Obviously, O’Hare is much closer to the NU campus, but the White House did not want Air Force One and the president to get in the way of air traffic.

A White House official told the Chicago Sun-Times, “The President will be flying into Gary, Indiana rather than O’Hare or Midway to allow air traffic control to maximize efficiency in the airspace.”

Flight delays are expected to continue all week. The fire led to the grounding of all flights in the Chicago area, with a ripple impact across the nation.

Air Force One landing and taking off from Gary/Chicago International Airport will be a nice boost for the airport, which has been trying for years to market itself as an alternative to O’Hare and Midway.

Sun-Times Transportation writer Rosalind Rossi has the latest on air traffic woes at the Chicago airport and the man accused of setting the fire at the Aurora tower.

From Rossi’s story: “FlightStats.com Tuesday was listing 210 canceled flights at O’Hare and 403 delays, some as long as 247 minutes. However, that was an improvement from Monday’s 326 O’Hare cancellations and 1,056 delays. Midway’s cancellations Tuesday had shrunk to 4 and delays to only 53, according to the website.”

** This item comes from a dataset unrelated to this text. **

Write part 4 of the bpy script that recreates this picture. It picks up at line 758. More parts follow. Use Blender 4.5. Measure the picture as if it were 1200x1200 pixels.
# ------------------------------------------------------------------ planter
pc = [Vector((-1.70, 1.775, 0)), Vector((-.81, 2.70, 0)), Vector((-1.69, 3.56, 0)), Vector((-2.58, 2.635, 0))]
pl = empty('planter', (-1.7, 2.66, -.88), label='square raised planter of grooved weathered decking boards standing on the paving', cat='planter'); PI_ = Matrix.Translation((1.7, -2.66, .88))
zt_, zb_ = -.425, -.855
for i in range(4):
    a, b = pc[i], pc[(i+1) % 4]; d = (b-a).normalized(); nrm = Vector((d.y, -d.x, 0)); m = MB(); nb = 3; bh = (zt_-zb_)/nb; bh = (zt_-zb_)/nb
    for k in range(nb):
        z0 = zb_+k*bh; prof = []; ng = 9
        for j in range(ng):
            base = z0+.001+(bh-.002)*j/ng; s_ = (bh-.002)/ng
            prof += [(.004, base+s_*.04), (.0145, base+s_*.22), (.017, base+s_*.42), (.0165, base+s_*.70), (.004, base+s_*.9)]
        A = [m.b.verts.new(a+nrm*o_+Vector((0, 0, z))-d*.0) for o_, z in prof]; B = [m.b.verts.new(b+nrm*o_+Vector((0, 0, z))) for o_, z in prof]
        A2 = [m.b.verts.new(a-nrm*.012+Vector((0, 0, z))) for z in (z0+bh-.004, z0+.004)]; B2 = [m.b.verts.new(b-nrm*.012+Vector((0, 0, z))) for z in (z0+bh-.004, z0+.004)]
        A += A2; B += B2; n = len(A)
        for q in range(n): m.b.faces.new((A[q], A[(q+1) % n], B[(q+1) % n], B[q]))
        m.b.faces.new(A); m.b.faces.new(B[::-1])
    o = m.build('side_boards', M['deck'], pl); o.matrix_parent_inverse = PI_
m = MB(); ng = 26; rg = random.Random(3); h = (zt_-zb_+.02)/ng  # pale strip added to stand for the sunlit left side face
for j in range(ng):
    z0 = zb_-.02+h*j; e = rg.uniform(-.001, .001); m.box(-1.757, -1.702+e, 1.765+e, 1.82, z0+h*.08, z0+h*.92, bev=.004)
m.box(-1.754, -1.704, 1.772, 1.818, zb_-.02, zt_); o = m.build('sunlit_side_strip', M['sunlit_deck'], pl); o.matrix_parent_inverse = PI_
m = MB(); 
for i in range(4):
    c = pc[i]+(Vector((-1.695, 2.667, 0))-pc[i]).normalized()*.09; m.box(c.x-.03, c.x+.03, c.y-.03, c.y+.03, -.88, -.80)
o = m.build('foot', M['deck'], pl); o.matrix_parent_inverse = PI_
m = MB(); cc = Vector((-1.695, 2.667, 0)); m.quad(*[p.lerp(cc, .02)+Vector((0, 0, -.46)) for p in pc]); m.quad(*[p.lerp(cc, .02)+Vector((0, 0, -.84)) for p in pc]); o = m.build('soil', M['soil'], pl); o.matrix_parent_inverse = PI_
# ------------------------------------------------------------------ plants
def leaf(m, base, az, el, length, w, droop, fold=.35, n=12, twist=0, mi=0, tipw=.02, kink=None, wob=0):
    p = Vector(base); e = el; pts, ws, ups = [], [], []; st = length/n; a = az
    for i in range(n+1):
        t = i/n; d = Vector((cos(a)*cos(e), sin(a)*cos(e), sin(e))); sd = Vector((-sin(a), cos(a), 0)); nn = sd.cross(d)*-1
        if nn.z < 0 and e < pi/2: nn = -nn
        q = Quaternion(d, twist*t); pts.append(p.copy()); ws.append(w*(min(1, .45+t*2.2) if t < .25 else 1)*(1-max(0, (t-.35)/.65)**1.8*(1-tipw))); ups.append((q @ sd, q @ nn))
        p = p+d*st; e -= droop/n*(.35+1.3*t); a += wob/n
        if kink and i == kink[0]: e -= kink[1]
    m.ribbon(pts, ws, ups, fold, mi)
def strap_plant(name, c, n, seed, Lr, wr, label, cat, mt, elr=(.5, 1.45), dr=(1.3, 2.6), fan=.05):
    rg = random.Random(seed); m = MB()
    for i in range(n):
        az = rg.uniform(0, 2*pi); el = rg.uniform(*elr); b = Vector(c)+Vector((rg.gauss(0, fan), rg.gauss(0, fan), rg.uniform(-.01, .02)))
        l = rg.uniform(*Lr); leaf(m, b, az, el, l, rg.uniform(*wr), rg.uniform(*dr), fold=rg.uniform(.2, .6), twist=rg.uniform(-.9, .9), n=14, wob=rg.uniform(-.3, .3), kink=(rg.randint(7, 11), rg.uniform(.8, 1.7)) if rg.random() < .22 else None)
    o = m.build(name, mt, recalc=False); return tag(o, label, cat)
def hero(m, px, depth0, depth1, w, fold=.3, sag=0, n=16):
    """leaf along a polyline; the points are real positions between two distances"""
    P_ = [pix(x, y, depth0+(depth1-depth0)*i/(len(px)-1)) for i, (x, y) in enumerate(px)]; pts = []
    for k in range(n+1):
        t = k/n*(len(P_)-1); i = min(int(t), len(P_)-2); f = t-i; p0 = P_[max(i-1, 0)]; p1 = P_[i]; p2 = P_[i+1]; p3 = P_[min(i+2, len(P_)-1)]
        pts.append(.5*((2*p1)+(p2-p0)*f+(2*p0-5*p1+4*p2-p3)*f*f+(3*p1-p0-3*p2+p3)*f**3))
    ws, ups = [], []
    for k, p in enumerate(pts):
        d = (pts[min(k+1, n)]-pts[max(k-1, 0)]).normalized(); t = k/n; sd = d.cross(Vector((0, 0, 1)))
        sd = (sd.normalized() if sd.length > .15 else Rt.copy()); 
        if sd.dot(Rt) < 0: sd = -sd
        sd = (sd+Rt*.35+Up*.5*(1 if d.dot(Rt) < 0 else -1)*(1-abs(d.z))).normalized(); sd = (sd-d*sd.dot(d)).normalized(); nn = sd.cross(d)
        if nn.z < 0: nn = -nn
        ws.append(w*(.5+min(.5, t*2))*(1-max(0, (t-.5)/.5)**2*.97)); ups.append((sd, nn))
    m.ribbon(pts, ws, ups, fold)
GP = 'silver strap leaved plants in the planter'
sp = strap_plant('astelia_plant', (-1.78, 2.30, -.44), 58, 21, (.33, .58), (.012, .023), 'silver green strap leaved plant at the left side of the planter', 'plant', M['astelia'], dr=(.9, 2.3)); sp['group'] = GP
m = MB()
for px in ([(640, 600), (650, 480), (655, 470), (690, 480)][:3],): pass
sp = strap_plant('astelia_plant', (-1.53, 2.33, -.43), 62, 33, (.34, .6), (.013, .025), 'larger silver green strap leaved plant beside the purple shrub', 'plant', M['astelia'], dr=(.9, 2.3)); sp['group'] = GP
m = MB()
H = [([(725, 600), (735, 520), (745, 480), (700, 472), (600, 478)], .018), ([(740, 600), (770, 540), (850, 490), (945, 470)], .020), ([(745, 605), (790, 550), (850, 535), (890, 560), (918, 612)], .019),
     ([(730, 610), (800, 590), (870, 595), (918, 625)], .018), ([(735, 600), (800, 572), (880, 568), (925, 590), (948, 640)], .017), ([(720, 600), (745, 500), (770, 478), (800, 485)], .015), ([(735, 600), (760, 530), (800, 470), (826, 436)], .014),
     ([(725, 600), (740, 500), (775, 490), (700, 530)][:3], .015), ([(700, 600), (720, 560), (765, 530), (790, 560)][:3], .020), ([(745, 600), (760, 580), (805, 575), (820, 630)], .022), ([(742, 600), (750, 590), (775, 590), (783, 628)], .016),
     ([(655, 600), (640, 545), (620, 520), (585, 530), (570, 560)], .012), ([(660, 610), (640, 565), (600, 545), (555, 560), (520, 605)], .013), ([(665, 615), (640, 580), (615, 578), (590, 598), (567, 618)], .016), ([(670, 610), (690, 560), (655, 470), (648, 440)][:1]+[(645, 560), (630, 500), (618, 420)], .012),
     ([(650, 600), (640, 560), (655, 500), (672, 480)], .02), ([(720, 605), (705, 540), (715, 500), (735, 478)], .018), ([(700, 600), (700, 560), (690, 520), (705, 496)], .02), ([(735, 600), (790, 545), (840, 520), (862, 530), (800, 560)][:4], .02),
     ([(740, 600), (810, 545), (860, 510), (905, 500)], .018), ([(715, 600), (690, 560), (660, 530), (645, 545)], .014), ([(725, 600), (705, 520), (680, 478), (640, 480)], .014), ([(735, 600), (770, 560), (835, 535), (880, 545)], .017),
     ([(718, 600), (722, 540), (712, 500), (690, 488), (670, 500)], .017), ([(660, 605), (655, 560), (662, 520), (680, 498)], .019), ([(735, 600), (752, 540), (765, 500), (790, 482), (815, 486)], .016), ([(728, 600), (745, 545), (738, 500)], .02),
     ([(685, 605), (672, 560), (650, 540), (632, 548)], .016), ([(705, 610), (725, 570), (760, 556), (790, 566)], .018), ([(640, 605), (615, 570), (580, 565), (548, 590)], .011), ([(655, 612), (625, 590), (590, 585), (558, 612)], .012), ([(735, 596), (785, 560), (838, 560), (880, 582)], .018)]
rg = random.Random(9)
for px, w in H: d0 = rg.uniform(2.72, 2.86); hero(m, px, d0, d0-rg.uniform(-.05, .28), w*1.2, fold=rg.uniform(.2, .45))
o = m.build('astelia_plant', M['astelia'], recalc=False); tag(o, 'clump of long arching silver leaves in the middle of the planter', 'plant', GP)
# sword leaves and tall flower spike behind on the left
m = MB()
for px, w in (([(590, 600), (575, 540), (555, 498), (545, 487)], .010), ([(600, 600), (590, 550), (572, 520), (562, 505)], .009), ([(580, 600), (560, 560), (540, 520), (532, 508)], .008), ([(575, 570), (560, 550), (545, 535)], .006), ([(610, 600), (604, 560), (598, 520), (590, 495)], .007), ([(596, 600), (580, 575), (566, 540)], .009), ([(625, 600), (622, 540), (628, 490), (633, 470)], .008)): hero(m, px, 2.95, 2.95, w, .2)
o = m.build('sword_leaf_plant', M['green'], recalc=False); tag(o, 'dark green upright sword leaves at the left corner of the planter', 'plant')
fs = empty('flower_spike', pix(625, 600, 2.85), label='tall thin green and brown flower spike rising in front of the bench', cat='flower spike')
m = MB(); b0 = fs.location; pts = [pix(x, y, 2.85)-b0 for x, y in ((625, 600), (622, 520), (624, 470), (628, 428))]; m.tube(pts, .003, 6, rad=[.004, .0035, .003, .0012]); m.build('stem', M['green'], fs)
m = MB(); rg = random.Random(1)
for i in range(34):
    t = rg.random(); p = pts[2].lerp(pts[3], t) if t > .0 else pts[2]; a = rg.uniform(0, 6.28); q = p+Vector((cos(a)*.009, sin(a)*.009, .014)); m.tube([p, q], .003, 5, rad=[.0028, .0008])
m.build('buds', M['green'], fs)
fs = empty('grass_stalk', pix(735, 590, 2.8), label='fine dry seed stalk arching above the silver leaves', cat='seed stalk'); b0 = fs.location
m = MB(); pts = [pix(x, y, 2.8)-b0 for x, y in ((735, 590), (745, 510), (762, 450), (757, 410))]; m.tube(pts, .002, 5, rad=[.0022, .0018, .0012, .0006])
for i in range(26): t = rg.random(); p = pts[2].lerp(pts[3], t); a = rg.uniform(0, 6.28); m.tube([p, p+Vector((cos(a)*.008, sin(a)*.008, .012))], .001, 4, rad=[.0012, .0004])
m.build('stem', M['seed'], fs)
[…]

From the FAA on Tuesday afternoon:

The Federal Aviation Administration is continuing to manage high levels of air traffic in and out of the Chicago-area airports today. FAA analysis shows by 1 p.m. CDT, almost 80 percent of the average Tuesday traffic for the past two months was flying in and out of O’Hare, and about 85 percent at Midway. Data for yesterday through 12 midnight CDT shows air traffic flow at Chicago O’Hare and Midway was more than 85 percent of the average traffic for the past two months. The FAA will continue to safely maximize efficiency of the airspace and work closely with airlines to provide predictability in arrival and departure rates. The FAA is closely monitoring the weather outlook in the Chicago area and is working with the airlines on weather-related contingency plans in anticipation of predicted thunderstorms in the region over the next several days.

Meanwhile, cleaning crews and technicians are working around the clock at the FAA’s Chicago En Route Center in Aurora, IL to finish cleaning the facility’s ventilation system and other smoke-damaged areas and to install new communications equipment, cabling, and the infrastructure to support it.

Workers have completed a seismic protection grid in the new telecommunications room and have started to install cabinets known as “racks” that house the new equipment. Technicians will continue to install new racks as they arrive and are also working on the extensive cabling necessary to connect the new equipment with other, undamaged systems in the building.